Return, without pictures, the lines from the start of the data through the one that contains "Y0, Y1 = -2.0, 22.0".
— start of Dataset content —
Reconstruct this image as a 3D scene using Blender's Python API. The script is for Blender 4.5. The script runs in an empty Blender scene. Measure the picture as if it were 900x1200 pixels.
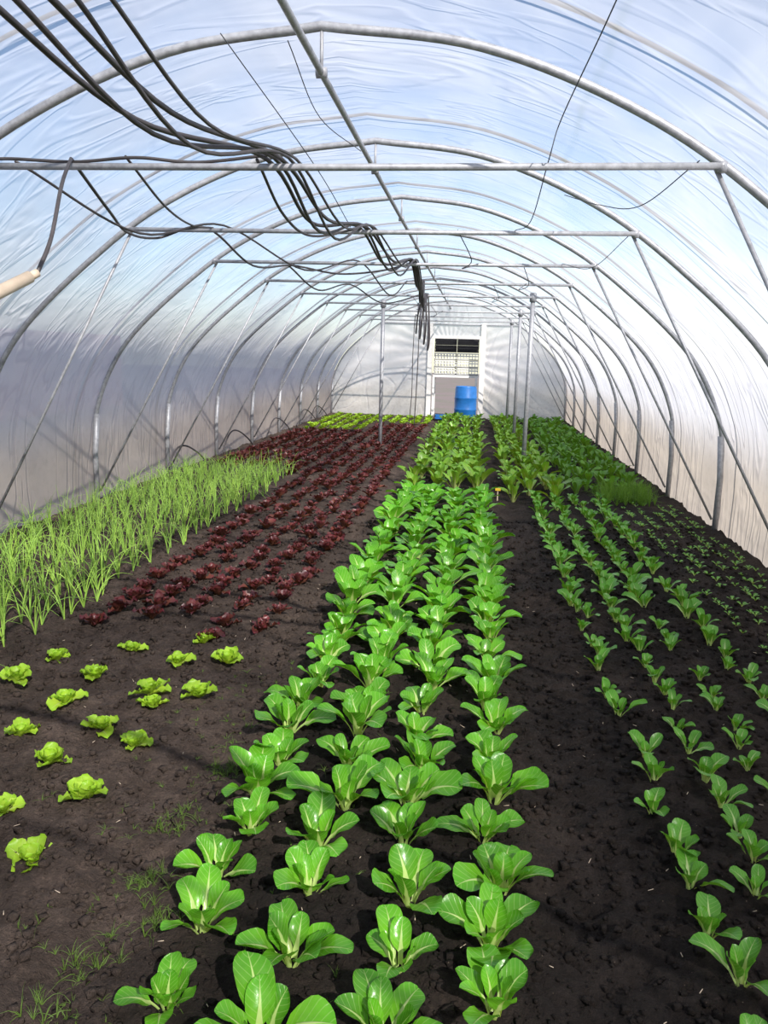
import bpy, math, random
import numpy as np
from mathutils import noise, Vector, Matrix
rng = np.random.default_rng(7)
random.seed(7)
S = bpy.context.scene
CX = -0.795          # tunnel centre line
Y0, Y1 = -2.0, 22.0

# ------------------------------------------------------------------ helpers
class MB:
    def __init__(s): s.v=[]; s.f=[]; s.c=[]; s.n=0
    def add(s, v, f, c=None):
        v=np.asarray(v,float).reshape(-1,3); f=np.asarray(f,int).reshape(-1,4)
        s.v.append(v); s.f.append(f+s.n); s.n+=len(v)
        s.c.append(np.zeros((len(v),4)) if c is None else c)
    def done(s, name, mat, parent=None, smooth=True):
        v=np.concatenate(s.v); f=np.concatenate(s.f); c=np.concatenate(s.c)
        me=bpy.data.meshes.new(name)
        me.vertices.add(len(v)); me.vertices.foreach_set('co', v.ravel())
        me.loops.add(f.size); me.loops.foreach_set('vertex_index', f.ravel().astype(np.int32))
        me.polygons.add(len(f)); me.polygons.foreach_set('loop_start', np.arange(0,f.size,4,dtype=np.int32))
        me.polygons.foreach_set('use_smooth', np.full(len(f), smooth))
        me.update(calc_edges=True)
        a=me.attributes.new('leafc','FLOAT_COLOR','POINT'); a.data.foreach_set('color', c.ravel())
        me.materials.append(mat)
        ob=bpy.data.objects.new(name,me); S.collection.objects.link(ob)
        if parent: ob.parent=parent
        return ob

def empty(name):
    e=bpy.data.objects.new(name,None); S.collection.objects.link(e); return e

_gf={}
def gridf(a,b,closed=False):
    k=(a,b,closed)
    if k not in _gf:
        i=np.arange(a-1)[:,None]; m=b if closed else b-1; j=np.arange(m)[None,:]; j2=(j+1)%b
        _gf[k]=np.stack([i*b+j,i*b+j2,(i+1)*b+j2,(i+1)*b+j],-1).reshape(-1,4)
    return _gf[k]

def tube(mb, pts, r, sides=8, c=None, caps=True):
    p=np.asarray(pts,float); n=len(p)
    r=np.full(n,r) if np.isscalar(r) else np.asarray(r,float)
    if caps:
        p=np.concatenate([p[:1],p,p[-1:]]); r=np.concatenate([[1e-5],r,[1e-5]])
        n+=2
    t=np.gradient(p,axis=0); t/= (np.linalg.norm(t,axis=1)[:,None]+1e-12)
    if caps: t[0]=t[1]=p[2]-p[1]; t[-1]=t[-2]=p[-2]-p[-3]; t/= (np.linalg.norm(t,axis=1)[:,None]+1e-12)
    up=np.array([0,0,1.]) if abs(t[n//2][2])<0.9 else np.array([1.,0,0])
    if abs(np.dot(t,up)).max()>0.97: up=np.array([.05,1.,.02]) if abs(t[:,1]).max()<.9 else np.array([1.,0,.03])
    a=np.cross(t,up); a/= (np.linalg.norm(a,axis=1)[:,None]+1e-12); b=np.cross(t,a)
    th=np.linspace(0,2*np.pi,sides,endpoint=False)
    v=p[:,None]+r[:,None,None]*(np.cos(th)[None,:,None]*a[:,None]+np.sin(th)[None,:,None]*b[:,None])
    mb.add(v,gridf(n,sides,True),None if c is None else np.tile(c,(n*sides,1)))

def catmull(P,n=8):
    P=np.asarray(P,float); Q=np.concatenate([[2*P[0]-P[1]],P,[2*P[-1]-P[-2]]]); out=[]
    for i in range(1,len(Q)-2):
        for k in range(n):
            t=k/n; a,b,c,d=Q[i-1],Q[i],Q[i+1],Q[i+2]
            out.append(.5*((2*b)+(-a+c)*t+(2*a-5*b+4*c-d)*t*t+(-a+3*b-3*c+d)*t**3))
    out.append(P[-1]); return np.array(out)

def box(mb, lo, hi):
    x0,y0,z0=lo; x1,y1,z1=hi
    v=[(x0,y0,z0),(x1,y0,z0),(x1,y1,z0),(x0,y1,z0),(x0,y0,z1),(x1,y0,z1),(x1,y1,z1),(x0,y1,z1)]
    F=[(0,3,2,1),(4,5,6,7),(0,1,5,4),(1,2,6,5),(2,3,7,6),(3,0,4,7)]
    vv=[];ff=[]
    for q in F:
        ff.append([len(vv)+i for i in range(4)]); vv+= [v[i] for i in q]
    mb.add(vv,ff)

# ------------------------------------------------------------------ node helpers
class N:
    def __init__(s,name):
        s.m=bpy.data.materials.new(name); s.m.use_nodes=True; s.t=s.m.node_tree
        s.t.nodes.clear(); s.out=s.t.nodes.new('ShaderNodeOutputMaterial')
    def n(s,typ,**k):
        x=s.t.nodes.new('ShaderNode'+typ)
        for a,b in k.items(): setattr(x,a,b)
        return x
    def l(s,a,b): s.t.links.new(a,b)
    def setv(s,sock,v):
        if isinstance(v,bpy.types.NodeSocket): s.l(v,sock)
        else:
            if isinstance(v,tuple) and len(v)==3 and sock.type=='RGBA': v=v+(1,)
            sock.default_value=v
    def math(s,op,a,b=0.0,c=0.0,clamp=False):
        x=s.n('Math',operation=op,use_clamp=clamp)
        s.setv(x.inputs[0],a); s.setv(x.inputs[1],b); s.setv(x.inputs[2],c); return x.outputs[0]
    def mr(s,v,a,b,c=0.,d=1.,sm=False):
        x=s.n('MapRange'); x.interpolation_type='SMOOTHSTEP' if sm else 'LINEAR'
        s.setv(x.inputs[0],v)
        for i,q in enumerate((a,b,c,d)): s.setv(x.inputs[i+1],q)
        return x.outputs[0]
    def mix(s,f,a,b,bt='MIX'):
        x=s.n('Mix',data_type='RGBA',blend_type=bt); s.setv(x.inputs[0],f); s.setv(x.inputs[6],a); s.setv(x.inputs[7],b)
        return x.outputs[2]
    def pos(s): return s.n('NewGeometry').outputs['Position']
    def noise(s,vec,scale,detail=4,rough=.55,sc=None,dist=0.):
        if sc is not None:
            mp=s.n('Mapping'); s.l(vec,mp.inputs[0]); mp.inputs['Scale'].default_value=sc; vec=mp.outputs[0]
        x=s.n('TexNoise'); s.l(vec,x.inputs['Vector']); x.inputs['Scale'].default_value=scale
        x.inputs['Detail'].default_value=detail; x.inputs['Roughness'].default_value=rough; x.inputs['Distortion'].default_value=dist
        return x.outputs['Fac']
    def bump(s,h,st=.5,d=.01):
        x=s.n('Bump'); x.inputs['Strength'].default_value=st; x.inputs['Distance'].default_value=d; s.l(h,x.inputs['Height']); return x.outputs[0]
    def prin(s,col,rough=.5,metal=0.,norm=None,spec=.5):
        p=s.n('BsdfPrincipled'); s.setv(p.inputs['Base Color'],col); s.setv(p.inputs['Roughness'],rough)
        s.setv(p.inputs['Metallic'],metal); s.setv(p.inputs['Specular IOR Level'],spec)
        if norm is not None: s.l(norm,p.inputs['Normal'])
        return p.outputs[0]
    def ms(s,f,a,b):
        x=s.n('MixShader'); s.setv(x.inputs[0],f); s.l(a,x.inputs[1]); s.l(b,x.inputs[2]); return x.outputs[0]
    def end(s,sh): s.l(sh,s.out.inputs[0]); return s.m

def simple(name,col,rough=.5,metal=0.,var=.25,scale=12,bumpd=.002):
    n=N(name); p=n.pos(); f=n.noise(p,scale,5)
    c=n.mix(n.mr(f,.3,.7,0,1),tuple(q*(1-var) for q in col),tuple(min(1,q*(1+var)) for q in col))
    return n.end(n.prin(c,rough,metal,n.bump(n.noise(p,scale*4,3),.3,bumpd)))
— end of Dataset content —
### Result for this exercise
Reconstruct this image as a 3D scene using Blender's Python API. The script is for Blender 4.5. The script runs in an empty Blender scene. Measure the picture as if it were 900x1200 pixels.
import bpy, math, random
import numpy as np
from mathutils import noise, Vector, Matrix
rng = np.random.default_rng(7)
random.seed(7)
S = bpy.context.scene
CX = -0.795          # tunnel centre line
Y0, Y1 = -2.0, 22.0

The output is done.